In the solution provided by OT (page 156), in the group retained earnings computation (w3).. the negative goodwill arised has been added with the post acquisition retained earnings . why is it taken so?( i mean why negative goodwill is added with it?)January 31, 2013 at 8:32 pm #114522hi
And ter is one more question how will we take into account when ter is a positive goodwill comes with midyear acquisition problems?February 2, 2013 at 8:40 pm #114566Hi Sabrin
Negative goodwill is added to group retained earnings at the earliest opportunity ( this is clearly stated in the course notes! ). The rationale is that we have paid less for our investment than our share of the fair valued net assets acquired. It’s a bargain purchase – we’ve acquired fair valued assets worth ( say ) $50,000 but only paid ( say ) $40,000 for those assets
In simple double entry terms, Debit various assets acquired at fair value ( say ) $50,000, Credit purchase consideration ( say cash ) $40,000 but where’s the other $10,000 credit? It’s going to create a negative balance in the Goodwill Account and will go from there to Retained Earnings at the end of the first year
What’s the problem with positive goodwill where it’s a mid-year acquisition? Working 2 – Goodwill – is calculated in the normal way.
No problem
November 11, 2014 at 1:31 pm #209094And what about share premium of subsidiary, why its not included on consolidation in Robertas example?
Thanks
November 11, 2014 at 4:00 pm #209150Because the share premium arises upon the issuing of shares. When did Ingrida issue shares?
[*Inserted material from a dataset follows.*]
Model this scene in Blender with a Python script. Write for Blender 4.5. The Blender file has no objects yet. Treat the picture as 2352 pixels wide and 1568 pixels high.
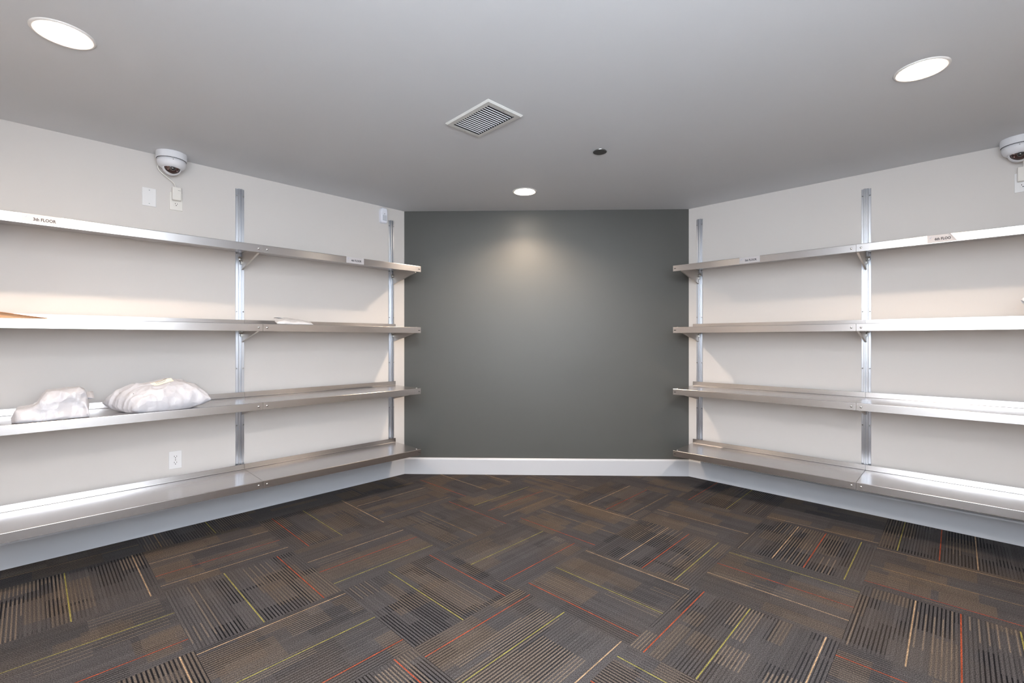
import bpy, bmesh, math, random
from mathutils import Vector, Matrix, noise
rnd = random.Random(7)
SC = bpy.context.scene
COL = SC.collection

# ------------------------------------------------------------------ camera, light, exposure
CAM_H = 1.222; CEIL = 2.394; F_PX = 1063.0
cd = bpy.data.cameras.new('camera'); cam = bpy.data.objects.new('camera', cd); COL.objects.link(cam)
cam.location = (0, 0, CAM_H); cam.rotation_euler = (math.pi/2, 0, 0)
cd.sensor_width = 36.0; cd.sensor_fit = 'HORIZONTAL'; cd.lens = 36.0*F_PX/2352.0
cd.shift_y = -4.0/2352.0; cd.clip_start = 0.05
SC.camera = cam
SC.view_settings.view_transform = 'Standard'; SC.view_settings.look = 'None'
SC.view_settings.exposure = 0.42; SC.view_settings.gamma = 1.0
SC.view_settings.use_curve_mapping = False

w = bpy.data.worlds.new('world'); SC.world = w; w.use_nodes = True
w.node_tree.nodes['Background'].inputs[0].default_value = (0.75, 0.85, 1.0, 1)
w.node_tree.nodes['Background'].inputs[1].default_value = 1.0

# wall frames: origin at the far corner, s = distance along the wall towards the viewer, d = distance into the room
A = Vector((-0.985, 4.23, 0)); B = Vector((1.587, 4.155, 0))
LD = Vector((1039, 1063, 0)).normalized(); RD = Vector((-1088, 1063, 0)).normalized()
NL = Vector((LD.y, -LD.x, 0)); NR = Vector((-RD.y, RD.x, 0))
WALL = {
    'L': dict(o=A, x=-LD, n=NL, m=1),
    'R': dict(o=B, x=RD, n=NR, m=-1),
}
for k in WALL: WALL[k]['rz'] = math.atan2(WALL[k]['x'].y, WALL[k]['x'].x)
def wp(k, s, d, z):
    W = WALL[k]
    return W['o'] + W['x']*(s*W['m']) + W['n']*d + Vector((0, 0, z))
LEN_L = 3.02; LEN_R = 2.62        # wall lengths; the two near walls meet behind the camera
PL = wp('L', LEN_L, 0, 0); PR = wp('R', LEN_R, 0, 0)
# near corner: PL + t*(-RD) meets PR + u*(-LD)
def meet(p, a, q, b):
    det = a.x*(-b.y) - a.y*(-b.x)
    dx, dy = q.x-p.x, q.y-p.y
    t = (dx*(-b.y) - dy*(-b.x))/det
    return p + a*t
PN = meet(PL, -RD, PR, -LD)

def area_light(name, loc, target, sx, sy, power, color, spread=180):
    ld = bpy.data.lights.new(name, 'AREA'); ld.shape = 'RECTANGLE'; ld.size = sx; ld.size_y = sy
    ld.energy = power; ld.color = color; ld.spread = math.radians(spread)
    o = bpy.data.objects.new(name, ld); COL.objects.link(o); o.location = loc
    o.rotation_euler = (Vector(target)-Vector(loc)).to_track_quat('-Z', 'Y').to_euler()
    return o
# added area lights imitating daylight through two made-up openings in the near walls
OPEN_L = (1.15, 2.45); OPEN_R = (1.45, 2.80); OPEN_Z = (1.15, 2.25)      # along the near walls, measured from the long walls' corner lines
nA = LD; nB = RD                     # directions into the room
def near_left(sR, z):                # point on the near wall that closes the left wall
    return PL + (-RD)*(sR + (A-B).dot(-RD)*-1.0) + Vector((0, 0, z))
def near_right(sL, z):
    return PR + (-LD)*(sL + (B-A).dot(-LD)*-1.0) + Vector((0, 0, z))
zc = sum(OPEN_Z)/2
FILL_COL = (0.84, 0.92, 1.0); FILL_POWER = 47
for nm, fn, op, n_ in (('fill_light_left', near_left, OPEN_L, nA), ('fill_light_right', near_right, OPEN_R, nB)):
    c_ = fn(sum(op)/2, zc) - n_*0.10
    area_light(nm, c_, c_ + n_, op[1]-op[0], OPEN_Z[1]-OPEN_Z[0], FILL_POWER, FILL_COL)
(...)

On incorporation, and that was BEFORE acquisition date.
Does the share premium not feature as part of the FV of SNA @DOA?
It will NEVER be the case at F7 and unlikely at P2 that a subsidiary will issue shares post-acquisition
Ok?
November 12, 2014 at 10:12 am #209280thank you, it makes sense, you told us to treat all reserves like retaiend earnings, so premium is preaquisition, so we exclude it from consolidated SOFP
November 12, 2014 at 11:04 am #209291Correct.
In the highly improbable situation where there IS a post acquisition movement in the share premium account, only the post acquisition element would be included …… but it won’t happen!